6月中のアップデートで勢力戦を追加、さらに夏以降も新クラスや新ダンジョンの追加なども!

まだオープンしていない大陸が3つ。この先のストーリー展開も気になる!

夫:それでは今後の話ということで、直近のアップデートからお教えいただけますでしょうか。

金子氏:まずは直近が勢力戦(GvG)ですね。それを6月内に実装することを目標で進めています。騎士団のトロフィーや、他にも勢力戦で使用するアイテムがゲーム内に登場していて、時々お問い合わせもいただくんですが、使い道については実装後に明らかになるので、情報公開をお待ちいただければと思います。

夫:勢力戦についてもう少し具体的な内容をお教えいただけますか?

金子氏:領地を奪い合うコンテンツで、騎士団vs騎士団のトーナメントになります。そしてそのトーナメントで優勝した騎士団が領地を入手できる、というシステムですね。領地は複数あり、それぞれ星1から星3までのグレードがあります。星の数によってもらえる恩恵が異なるので、グレードの高い領地は戦いが熾烈になったりとか、そういった要素あると思います。

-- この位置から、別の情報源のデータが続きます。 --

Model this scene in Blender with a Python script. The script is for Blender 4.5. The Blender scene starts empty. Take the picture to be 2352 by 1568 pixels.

夫:その次のアップデートが既に発表されている新クラスの「エンファサイザー」の実装でしょうか。

金子氏:そうですね。当夏頃にエンファサイザーという新クラスが実装され、そこから夏の連続アップデートという形で、コンテンツの追加も予定しております。

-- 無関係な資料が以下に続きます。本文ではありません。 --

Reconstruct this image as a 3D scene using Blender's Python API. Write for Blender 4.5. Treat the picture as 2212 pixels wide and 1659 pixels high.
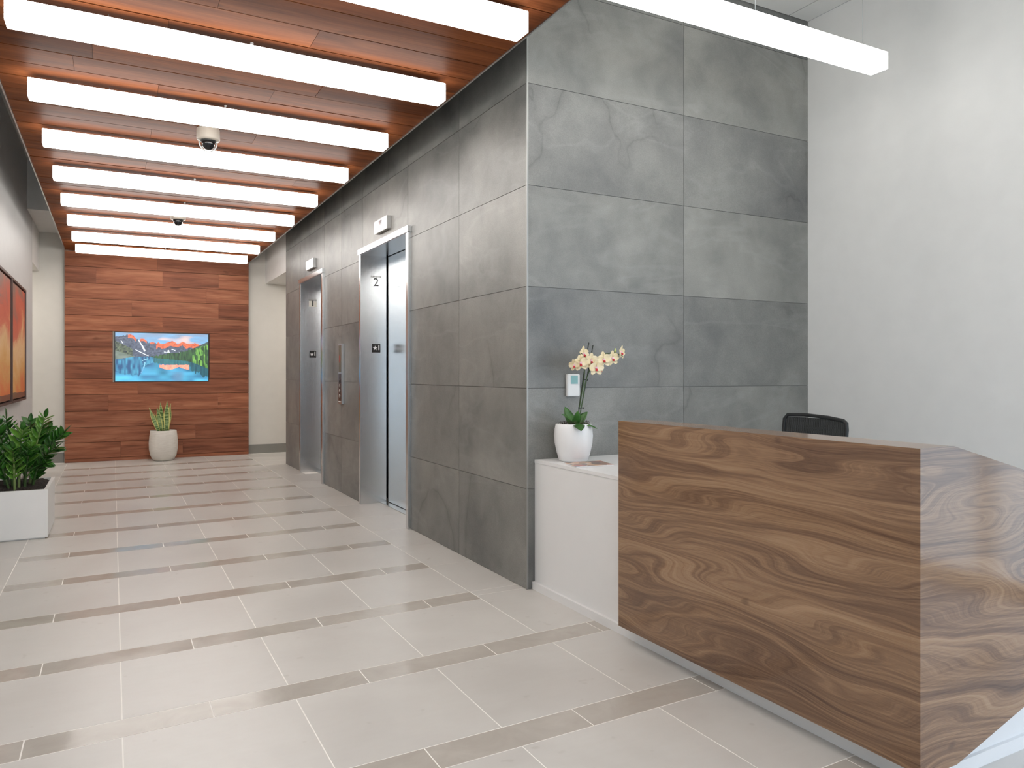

 プレーヤー全体のコンテンツの進行度によっても調整するところですので、具体的な時期についてはお約束するのが難しいのですが、夏頃を目処に新クラスを皮切りにして3つ以上の新コンテンツを追加していく予定です。

夫:新コンテンツの内訳を教えてください。

金子氏:メインとしてはダンジョンになります。既に発表させていただいておりますが、「死者の奈落」、「炎魔の洞窟」、「氷魔の洞窟」というダンジョンをスピーディに実装していきたいと考えています。

夫:そのダンジョンの難易度は現在のエピックダンジョンより難易度が高いということでしょうか。

金子氏:そうですね。そこは……はい(笑)。

夫:その先について現時点で何か言えることはありますか?

金子氏:現状言えるのはそこまでですね。もちろんその後のアップデートも準備しておりますので、今後も継続的に実施していくことはお約束できます。

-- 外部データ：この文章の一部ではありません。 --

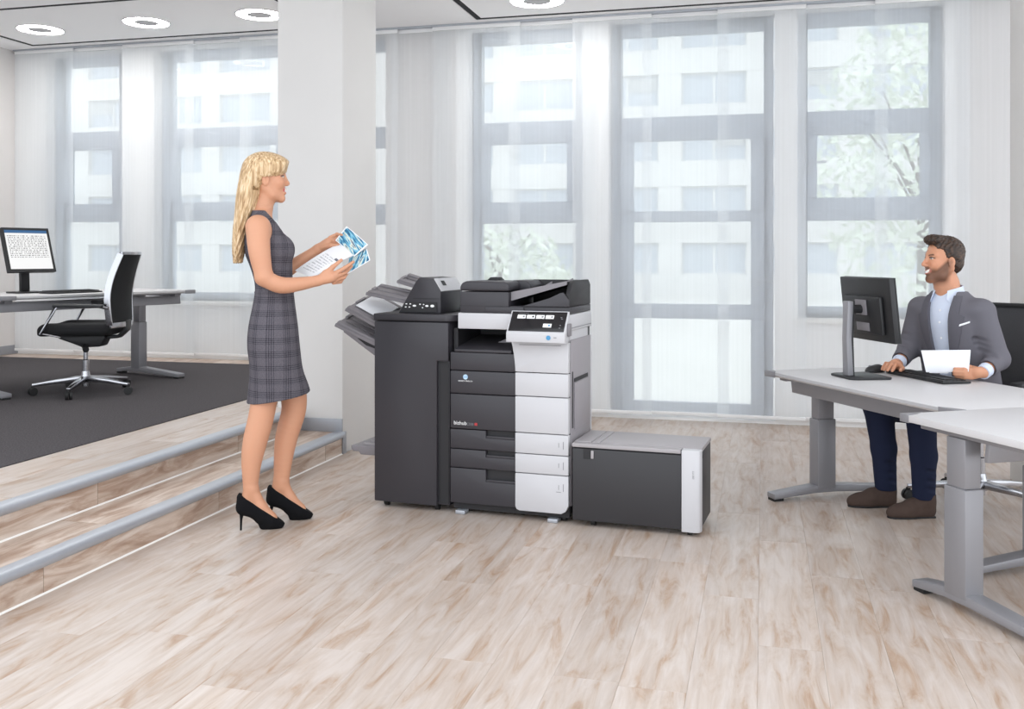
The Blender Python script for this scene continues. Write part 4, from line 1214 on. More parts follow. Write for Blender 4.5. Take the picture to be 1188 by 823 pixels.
def monitor(loc, rz, w, h, zb, tilt, label, back_detail, group='computer monitors'):
    """local +x is the way the screen faces"""
    r = empty('computer_monitor', loc, rz)
    tag(r, label, 'monitor', group)
    ct, st = math.cos(tilt), math.sin(tilt)
    def T(x, y, z):                                        # panel coordinates to local
        return (0.05 + x * ct - z * st, y, zb + z * ct + x * st)
    def slab(name, m, parent, x0, x1, y0, y1, z0, z1, bev=0.0):
        b = MB().box(x0, x1, y0, y1, z0, z1); b.v = [T(*p) for p in b.v]
        return b.build(name, m, parent, bevel=bev)
    body = slab('housing', M['black'], r, -0.022, 0.006, -w / 2, w / 2, 0, h, 0.004)
    bz = 0.018
    slab('bezel', M['black'], body, 0.006, 0.012, -w / 2, w / 2, 0, bz * 1.3)
    slab('bezel', M['black'], body, 0.006, 0.012, -w / 2, w / 2, h - bz, h)
    slab('bezel', M['black'], body, 0.006, 0.012, -w / 2, -w / 2 + bz, bz * 1.3, h - bz)
    slab('bezel', M['black'], body, 0.006, 0.012, w / 2 - bz, w / 2, bz * 1.3, h - bz)
    slab('screen', M['screen'], body, 0.0062, 0.009, -w / 2 + bz, w / 2 - bz, bz * 1.3, h - bz)
    if back_detail:
        slab('back_shell', M['black'], body, -0.045, -0.022, -w * 0.36, w * 0.36, h * 0.12, h * 0.72, 0.01)
        slab('port_cover', M['charcoal_mid'], body, -0.049, -0.045, -0.06, 0.06, h * 0.17, h * 0.30, 0.001)
        slab('vesa_plate', M['charcoal_mid'], body, -0.052, -0.045, -0.05, 0.05, h * 0.42, h * 0.66, 0.002)
    neck = MB()
    x0 = -0.085 if back_detail else -0.05
    hz = zb + h * (0.62 if back_detail else 0.35)
    neck.bar([(x0, 0, 0.012), (x0 - 0.006, 0, hz * 0.5), (x0, 0, hz)], [0.055, 0.048, 0.055] if back_detail else 0.07, 0.03, up=(1, 0, 0))
    nk = neck.build('stand', M['silver'] if back_detail else M['black'], r, bevel=0.005)
    if back_detail:
        MB().bar([(x0 + 0.017, 0, 0.012), (x0 + 0.011, 0, hz * 0.5), (x0 + 0.017, 0, hz)], 0.05, 0.008, up=(1, 0, 0)).build('stand_inner', M['black'], nk)
    MB().tube([(x0, 0, hz - 0.04), (0.03 - st * (hz - zb), 0, hz - 0.04)], 0.022).build('pivot', M['black'], r)
    MB().prism([(-0.13, -0.09), (-0.10, -0.115), (0.07, -0.125), (0.085, -0.11), (0.085, 0.11), (0.07, 0.125), (-0.10, 0.115), (-0.13, 0.09)], 'z', 0.0003, 0.012).build('foot_plate', M['black'], r, bevel=0.003)
    return r
mp_ = on_desk(0.395, 0.317, DH)
monitor(mp_, math.atan2(VD.y, VD.x) - math.radians(7), 0.47, 0.315, 0.185, math.radians(6), 'black monitor on silver stand seen from behind on the man\'s desk', True)
def on_ldesk(x, y, z=0.0):
    p = E1 + PD * x + QD * y
    return Vector((p.x, p.y, PZ + 0.004 + LDH + z))
mL = on_ldesk(1.13, 0.31)
monitor(mL, math.atan2(QD.y, QD.x), 0.37, 0.345, 0.155, math.radians(18), 'black monitor showing a table of figures on the rear desk', False)

def keyboard(loc, rz, L, W, label):
    """local x along the keyboard"""
    r = empty('keyboard', loc, rz)
    tag(r, label, 'keyboard', 'black computer keyboards')
    MB().prism([(-W / 2, 0.0), (W / 2, 0.0), (W / 2, 0.018), (-W / 2, 0.010)], 'x', -L / 2, L / 2).build('case', M['black'], r, bevel=0.003)
    nk, nr = 18, 5
    me = None
    for j in range(nr):
        for i in range(nk):
            x = -L / 2 + 0.014 + (L - 0.028) * (i + 0.5) / nk; y = -W / 2 + 0.016 + (W - 0.03) * (j + 0.5) / nr
            if me is None:
                o = MB().box(-(L - 0.028) / nk * 0.43, (L - 0.028) / nk * 0.43, -(W - 0.03) / nr * 0.43, (W - 0.03) / nr * 0.43, 0, 0.005).build('key', M['rubber'], r, smooth=0)
                me = o.data
            else:
                o = bpy.data.objects.new('key', me); COL.objects.link(o); o.parent = r
            o.location = (x, y, 0.0105 + 0.008 * (y + W / 2) / W)
    return r
def mouse(loc, rz, label):
    r = empty('computer_mouse', loc, rz)
    tag(r, label, 'mouse', 'black computer mice')
    f = Field((-0.07, -0.05, -0.01), (0.07, 0.05, 0.05), 0.004)
    f.ell((0, 0, 0.004), (0.056, 0.032, 0.032), 0)
    f.ell((-0.02, 0, 0.010), (0.034, 0.030, 0.030), 0.01)
    f.cut((0, 0, 0.0005), (0, 0, -1))
    f.build('shell', M['black'], r)
    MB().lathe([(0.004, -0.004), (0.008, -0.003), (0.008, 0.003), (0.004, 0.004)], (0.03, 0, 0.029), n=12, axis='y').build('wheel', M['charcoal_mid'], r)
    return r
kb = on_desk(0.52, 0.585, DH + 0.0015)
keyboard(kb, math.atan2(UD.y, UD.x) + math.radians(180 - 4), 0.46, 0.15, 'black keyboard under the hands of the seated man')
ms = on_desk(0.235, 0.50, DH + 0.0015)
mouse(ms, math.atan2(-VD.y, -VD.x), 'black mouse at the end of the keyboard on the man\'s desk')
kL = on_ldesk(0.96, 0.58, 0.0015)
keyboard(kL, math.atan2(PD.y, PD.x) + math.radians(180) + 0.1, 0.44, 0.15, 'black keyboard in front of the lit screen on the rear desk')
mm = on_ldesk(0.66, 0.63, 0.0015)
mouse(mm, math.atan2(-QD.y, -QD.x), 'black mouse beside the keyboard on the rear desk')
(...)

妻:ストーリーが好きなので続きが気になっています。先ほど次の大陸の開放にあわせてとおっしゃっていましたが、そちらについてはいかがでしょうか?

金子氏:もちろん予定には入れておりますが、具体的な時期などはさすがにまだ……という状況ですね。ただ準備は着々と進んでいますのでご期待いただければと思います。

夫:ありがとうございます。それでは最後に読者にメッセージをお願いできますでしょうか。

金子氏:やることがないわけではないものの、モチベーションが落ちてきているというプレーヤーの方がいらっしゃるのは事実だと思います。お話させていただいたように、今月の勢力戦を皮切りにアップデートがスピーディに実装されていきますので、あまり急ぎすぎずに気長に遊んでいただければと思います。

 またハクスラでもありMMOでもあるので、狩りを楽しんでいただきつつ、騎士団メンバーで進行が遅れている方のフォローをするなどコミュニケーションも楽しんでいただければと思います。

夫/妻:本日はありがとうございました。

新クラス「エンファサイザー」や「勢力戦」の情報の一部はゲーム内でも確認できる。詳細な情報が公開されるのが楽しみ

 といった具合でかなり厳しいところも突っ込んでお話を聞かせていただいたが非常に真摯な回答をいただけたと思います。改めて金子氏には感謝を申し上げたいです。

 というわけでこれで一旦「凸凹ゲーマー夫婦の『MU LEGEND』探検記」という連載は終了しますが、我々夫婦は今後も「MU LEGEND」をプレイしていくつもりです。人数的に厳しいところもありますが、ゆくゆくは勢力戦や新たなエピックダンジョンにも挑戦していきたいと考えています。

 それでは連載にお付き合いいただいた読者の方、そして筆者の騎士団に入って一緒に連載を盛り上げてくれた団員の方に感謝しつつ、筆を置きたいと思います。改めてありがとうございました!